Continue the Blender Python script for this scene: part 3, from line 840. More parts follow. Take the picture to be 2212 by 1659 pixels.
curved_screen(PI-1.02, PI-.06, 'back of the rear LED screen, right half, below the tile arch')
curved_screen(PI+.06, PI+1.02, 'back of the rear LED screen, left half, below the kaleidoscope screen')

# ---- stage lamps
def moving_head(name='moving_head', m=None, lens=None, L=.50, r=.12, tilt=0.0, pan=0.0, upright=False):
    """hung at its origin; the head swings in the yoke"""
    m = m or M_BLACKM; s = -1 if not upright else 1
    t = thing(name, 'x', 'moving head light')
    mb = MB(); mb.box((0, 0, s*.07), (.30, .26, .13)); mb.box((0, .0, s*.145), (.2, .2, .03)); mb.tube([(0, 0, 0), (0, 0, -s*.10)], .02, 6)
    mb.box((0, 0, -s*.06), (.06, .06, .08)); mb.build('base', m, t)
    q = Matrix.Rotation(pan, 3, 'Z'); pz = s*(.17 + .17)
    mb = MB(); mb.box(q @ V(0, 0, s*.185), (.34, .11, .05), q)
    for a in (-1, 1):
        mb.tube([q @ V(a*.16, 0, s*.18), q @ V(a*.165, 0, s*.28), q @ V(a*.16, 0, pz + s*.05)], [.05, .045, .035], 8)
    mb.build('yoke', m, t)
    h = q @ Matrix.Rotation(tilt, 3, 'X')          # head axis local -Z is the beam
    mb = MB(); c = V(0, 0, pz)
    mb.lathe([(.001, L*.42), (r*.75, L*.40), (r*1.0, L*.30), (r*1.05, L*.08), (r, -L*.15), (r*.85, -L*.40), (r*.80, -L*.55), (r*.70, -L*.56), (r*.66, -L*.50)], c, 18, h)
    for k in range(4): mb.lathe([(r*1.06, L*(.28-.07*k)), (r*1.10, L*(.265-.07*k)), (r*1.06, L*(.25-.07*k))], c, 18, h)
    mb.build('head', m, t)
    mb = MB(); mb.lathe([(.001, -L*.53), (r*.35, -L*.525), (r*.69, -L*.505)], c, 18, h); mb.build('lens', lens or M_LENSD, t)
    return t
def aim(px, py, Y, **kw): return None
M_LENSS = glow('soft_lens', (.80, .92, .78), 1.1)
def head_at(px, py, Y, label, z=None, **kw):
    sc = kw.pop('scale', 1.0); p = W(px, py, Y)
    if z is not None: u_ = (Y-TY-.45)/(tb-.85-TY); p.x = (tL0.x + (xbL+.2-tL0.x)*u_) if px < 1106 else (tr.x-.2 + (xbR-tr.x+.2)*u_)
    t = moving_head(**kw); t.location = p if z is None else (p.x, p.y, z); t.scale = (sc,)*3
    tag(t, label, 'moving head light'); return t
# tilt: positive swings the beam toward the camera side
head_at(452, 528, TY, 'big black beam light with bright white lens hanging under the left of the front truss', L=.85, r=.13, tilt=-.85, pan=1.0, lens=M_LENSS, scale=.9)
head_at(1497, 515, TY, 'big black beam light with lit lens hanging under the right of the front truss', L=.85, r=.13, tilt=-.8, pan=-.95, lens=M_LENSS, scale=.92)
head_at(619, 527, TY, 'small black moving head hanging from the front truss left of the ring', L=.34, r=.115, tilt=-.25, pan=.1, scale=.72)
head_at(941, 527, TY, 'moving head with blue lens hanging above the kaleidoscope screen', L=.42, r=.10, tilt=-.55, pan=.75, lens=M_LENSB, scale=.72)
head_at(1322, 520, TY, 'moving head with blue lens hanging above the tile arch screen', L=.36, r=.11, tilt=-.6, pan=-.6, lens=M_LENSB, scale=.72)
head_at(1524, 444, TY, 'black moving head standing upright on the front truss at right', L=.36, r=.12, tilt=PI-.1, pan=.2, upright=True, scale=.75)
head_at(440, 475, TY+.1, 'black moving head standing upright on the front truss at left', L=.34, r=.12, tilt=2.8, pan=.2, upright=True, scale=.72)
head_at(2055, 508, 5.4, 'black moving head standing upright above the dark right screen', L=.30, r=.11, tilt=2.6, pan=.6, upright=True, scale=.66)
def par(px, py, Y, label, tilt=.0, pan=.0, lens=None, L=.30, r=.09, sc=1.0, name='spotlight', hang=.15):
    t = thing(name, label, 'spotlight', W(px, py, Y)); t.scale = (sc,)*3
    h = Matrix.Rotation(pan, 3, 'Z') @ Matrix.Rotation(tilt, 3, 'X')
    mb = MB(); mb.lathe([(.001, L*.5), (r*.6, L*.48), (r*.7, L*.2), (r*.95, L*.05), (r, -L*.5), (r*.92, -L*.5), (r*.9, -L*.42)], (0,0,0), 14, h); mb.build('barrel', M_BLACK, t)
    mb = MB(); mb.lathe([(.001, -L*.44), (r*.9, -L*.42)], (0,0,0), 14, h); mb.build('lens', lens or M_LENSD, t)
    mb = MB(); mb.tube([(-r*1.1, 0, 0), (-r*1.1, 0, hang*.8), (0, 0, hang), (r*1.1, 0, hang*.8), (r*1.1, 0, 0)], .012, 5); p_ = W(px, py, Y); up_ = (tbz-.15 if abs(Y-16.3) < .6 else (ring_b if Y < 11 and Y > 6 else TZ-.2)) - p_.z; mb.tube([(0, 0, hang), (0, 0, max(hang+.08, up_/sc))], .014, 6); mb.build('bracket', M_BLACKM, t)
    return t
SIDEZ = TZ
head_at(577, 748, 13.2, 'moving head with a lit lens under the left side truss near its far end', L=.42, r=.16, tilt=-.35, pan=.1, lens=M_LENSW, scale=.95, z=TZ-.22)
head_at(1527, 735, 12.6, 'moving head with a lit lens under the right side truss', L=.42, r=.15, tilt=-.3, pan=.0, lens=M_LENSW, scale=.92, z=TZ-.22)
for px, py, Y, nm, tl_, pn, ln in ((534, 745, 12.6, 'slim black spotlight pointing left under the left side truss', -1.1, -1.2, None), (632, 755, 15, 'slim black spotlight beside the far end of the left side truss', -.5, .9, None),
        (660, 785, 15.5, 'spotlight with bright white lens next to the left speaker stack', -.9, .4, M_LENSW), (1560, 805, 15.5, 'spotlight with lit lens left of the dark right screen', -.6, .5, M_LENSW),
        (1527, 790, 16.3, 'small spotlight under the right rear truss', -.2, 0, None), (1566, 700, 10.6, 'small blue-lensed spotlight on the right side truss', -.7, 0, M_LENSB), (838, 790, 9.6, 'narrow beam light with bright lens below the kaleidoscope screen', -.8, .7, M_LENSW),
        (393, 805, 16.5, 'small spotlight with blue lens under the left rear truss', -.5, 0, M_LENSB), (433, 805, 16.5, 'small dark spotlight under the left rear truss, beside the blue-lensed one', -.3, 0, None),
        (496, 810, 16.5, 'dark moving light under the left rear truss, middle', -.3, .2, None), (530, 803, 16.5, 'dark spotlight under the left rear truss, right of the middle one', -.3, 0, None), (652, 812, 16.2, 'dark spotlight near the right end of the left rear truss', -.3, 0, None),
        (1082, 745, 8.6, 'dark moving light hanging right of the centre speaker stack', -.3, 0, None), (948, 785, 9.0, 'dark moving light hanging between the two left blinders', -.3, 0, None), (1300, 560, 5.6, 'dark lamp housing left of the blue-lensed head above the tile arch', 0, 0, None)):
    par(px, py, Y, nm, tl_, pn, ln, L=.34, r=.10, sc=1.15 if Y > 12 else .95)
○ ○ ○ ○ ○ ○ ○
> **Task to carry out**: Give back all the data exactly as written.

> **Output**:
Continue the Blender Python script for this scene: part 3, from line 840. More parts follow. Take the picture to be 2212 by 1659 pixels.
curved_screen(PI-1.02, PI-.06, 'back of the rear LED screen, right half, below the tile arch')
curved_screen(PI+.06, PI+1.02, 'back of the rear LED screen, left half, below the kaleidoscope screen')

# ---- stage lamps
def moving_head(name='moving_head', m=None, lens=None, L=.50, r=.12, tilt=0.0, pan=0.0, upright=False):
    """hung at its origin; the head swings in the yoke"""
    m = m or M_BLACKM; s = -1 if not upright else 1
    t = thing(name, 'x', 'moving head light')
    mb = MB(); mb.box((0, 0, s*.07), (.30, .26, .13)); mb.box((0, .0, s*.145), (.2, .2, .03)); mb.tube([(0, 0, 0), (0, 0, -s*.10)], .02, 6)
    mb.box((0, 0, -s*.06), (.06, .06, .08)); mb.build('base', m, t)
    q = Matrix.Rotation(pan, 3, 'Z'); pz = s*(.17 + .17)
    mb = MB(); mb.box(q @ V(0, 0, s*.185), (.34, .11, .05), q)
    for a in (-1, 1):
        mb.tube([q @ V(a*.16, 0, s*.18), q @ V(a*.165, 0, s*.28), q @ V(a*.16, 0, pz + s*.05)], [.05, .045, .035], 8)
    mb.build('yoke', m, t)
    h = q @ Matrix.Rotation(tilt, 3, 'X')          # head axis local -Z is the beam
    mb = MB(); c = V(0, 0, pz)
    mb.lathe([(.001, L*.42), (r*.75, L*.40), (r*1.0, L*.30), (r*1.05, L*.08), (r, -L*.15), (r*.85, -L*.40), (r*.80, -L*.55), (r*.70, -L*.56), (r*.66, -L*.50)], c, 18, h)
    for k in range(4): mb.lathe([(r*1.06, L*(.28-.07*k)), (r*1.10, L*(.265-.07*k)), (r*1.06, L*(.25-.07*k))], c, 18, h)
    mb.build('head', m, t)
    mb = MB(); mb.lathe([(.001, -L*.53), (r*.35, -L*.525), (r*.69, -L*.505)], c, 18, h); mb.build('lens', lens or M_LENSD, t)
    return t
def aim(px, py, Y, **kw): return None
M_LENSS = glow('soft_lens', (.80, .92, .78), 1.1)
def head_at(px, py, Y, label, z=None, **kw):
    sc = kw.pop('scale', 1.0); p = W(px, py, Y)
    if z is not None: u_ = (Y-TY-.45)/(tb-.85-TY); p.x = (tL0.x + (xbL+.2-tL0.x)*u_) if px < 1106 else (tr.x-.2 + (xbR-tr.x+.2)*u_)
    t = moving_head(**kw); t.location = p if z is None else (p.x, p.y, z); t.scale = (sc,)*3
    tag(t, label, 'moving head light'); return t
# tilt: positive swings the beam toward the camera side
head_at(452, 528, TY, 'big black beam light with bright white lens hanging under the left of the front truss', L=.85, r=.13, tilt=-.85, pan=1.0, lens=M_LENSS, scale=.9)
head_at(1497, 515, TY, 'big black beam light with lit lens hanging under the right of the front truss', L=.85, r=.13, tilt=-.8, pan=-.95, lens=M_LENSS, scale=.92)
head_at(619, 527, TY, 'small black moving head hanging from the front truss left of the ring', L=.34, r=.115, tilt=-.25, pan=.1, scale=.72)
head_at(941, 527, TY, 'moving head with blue lens hanging above the kaleidoscope screen', L=.42, r=.10, tilt=-.55, pan=.75, lens=M_LENSB, scale=.72)
head_at(1322, 520, TY, 'moving head with blue lens hanging above the tile arch screen', L=.36, r=.11, tilt=-.6, pan=-.6, lens=M_LENSB, scale=.72)
head_at(1524, 444, TY, 'black moving head standing upright on the front truss at right', L=.36, r=.12, tilt=PI-.1, pan=.2, upright=True, scale=.75)
head_at(440, 475, TY+.1, 'black moving head standing upright on the front truss at left', L=.34, r=.12, tilt=2.8, pan=.2, upright=True, scale=.72)
head_at(2055, 508, 5.4, 'black moving head standing upright above the dark right screen', L=.30, r=.11, tilt=2.6, pan=.6, upright=True, scale=.66)
def par(px, py, Y, label, tilt=.0, pan=.0, lens=None, L=.30, r=.09, sc=1.0, name='spotlight', hang=.15):
    t = thing(name, label, 'spotlight', W(px, py, Y)); t.scale = (sc,)*3
    h = Matrix.Rotation(pan, 3, 'Z') @ Matrix.Rotation(tilt, 3, 'X')
    mb = MB(); mb.lathe([(.001, L*.5), (r*.6, L*.48), (r*.7, L*.2), (r*.95, L*.05), (r, -L*.5), (r*.92, -L*.5), (r*.9, -L*.42)], (0,0,0), 14, h); mb.build('barrel', M_BLACK, t)
    mb = MB(); mb.lathe([(.001, -L*.44), (r*.9, -L*.42)], (0,0,0), 14, h); mb.build('lens', lens or M_LENSD, t)
    mb = MB(); mb.tube([(-r*1.1, 0, 0), (-r*1.1, 0, hang*.8), (0, 0, hang), (r*1.1, 0, hang*.8), (r*1.1, 0, 0)], .012, 5); p_ = W(px, py, Y); up_ = (tbz-.15 if abs(Y-16.3) < .6 else (ring_b if Y < 11 and Y > 6 else TZ-.2)) - p_.z; mb.tube([(0, 0, hang), (0, 0, max(hang+.08, up_/sc))], .014, 6); mb.build('bracket', M_BLACKM, t)
    return t
SIDEZ = TZ
head_at(577, 748, 13.2, 'moving head with a lit lens under the left side truss near its far end', L=.42, r=.16, tilt=-.35, pan=.1, lens=M_LENSW, scale=.95, z=TZ-.22)
head_at(1527, 735, 12.6, 'moving head with a lit lens under the right side truss', L=.42, r=.15, tilt=-.3, pan=.0, lens=M_LENSW, scale=.92, z=TZ-.22)
for px, py, Y, nm, tl_, pn, ln in ((534, 745, 12.6, 'slim black spotlight pointing left under the left side truss', -1.1, -1.2, None), (632, 755, 15, 'slim black spotlight beside the far end of the left side truss', -.5, .9, None),
        (660, 785, 15.5, 'spotlight with bright white lens next to the left speaker stack', -.9, .4, M_LENSW), (1560, 805, 15.5, 'spotlight with lit lens left of the dark right screen', -.6, .5, M_LENSW),
        (1527, 790, 16.3, 'small spotlight under the right rear truss', -.2, 0, None), (1566, 700, 10.6, 'small blue-lensed spotlight on the right side truss', -.7, 0, M_LENSB), (838, 790, 9.6, 'narrow beam light with bright lens below the kaleidoscope screen', -.8, .7, M_LENSW),
        (393, 805, 16.5, 'small spotlight with blue lens under the left rear truss', -.5, 0, M_LENSB), (433, 805, 16.5, 'small dark spotlight under the left rear truss, beside the blue-lensed one', -.3, 0, None),
        (496, 810, 16.5, 'dark moving light under the left rear truss, middle', -.3, .2, None), (530, 803, 16.5, 'dark spotlight under the left rear truss, right of the middle one', -.3, 0, None), (652, 812, 16.2, 'dark spotlight near the right end of the left rear truss', -.3, 0, None),
        (1082, 745, 8.6, 'dark moving light hanging right of the centre speaker stack', -.3, 0, None), (948, 785, 9.0, 'dark moving light hanging between the two left blinders', -.3, 0, None), (1300, 560, 5.6, 'dark lamp housing left of the blue-lensed head above the tile arch', 0, 0, None)):
    par(px, py, Y, nm, tl_, pn, ln, L=.34, r=.10, sc=1.15 if Y > 12 else .95)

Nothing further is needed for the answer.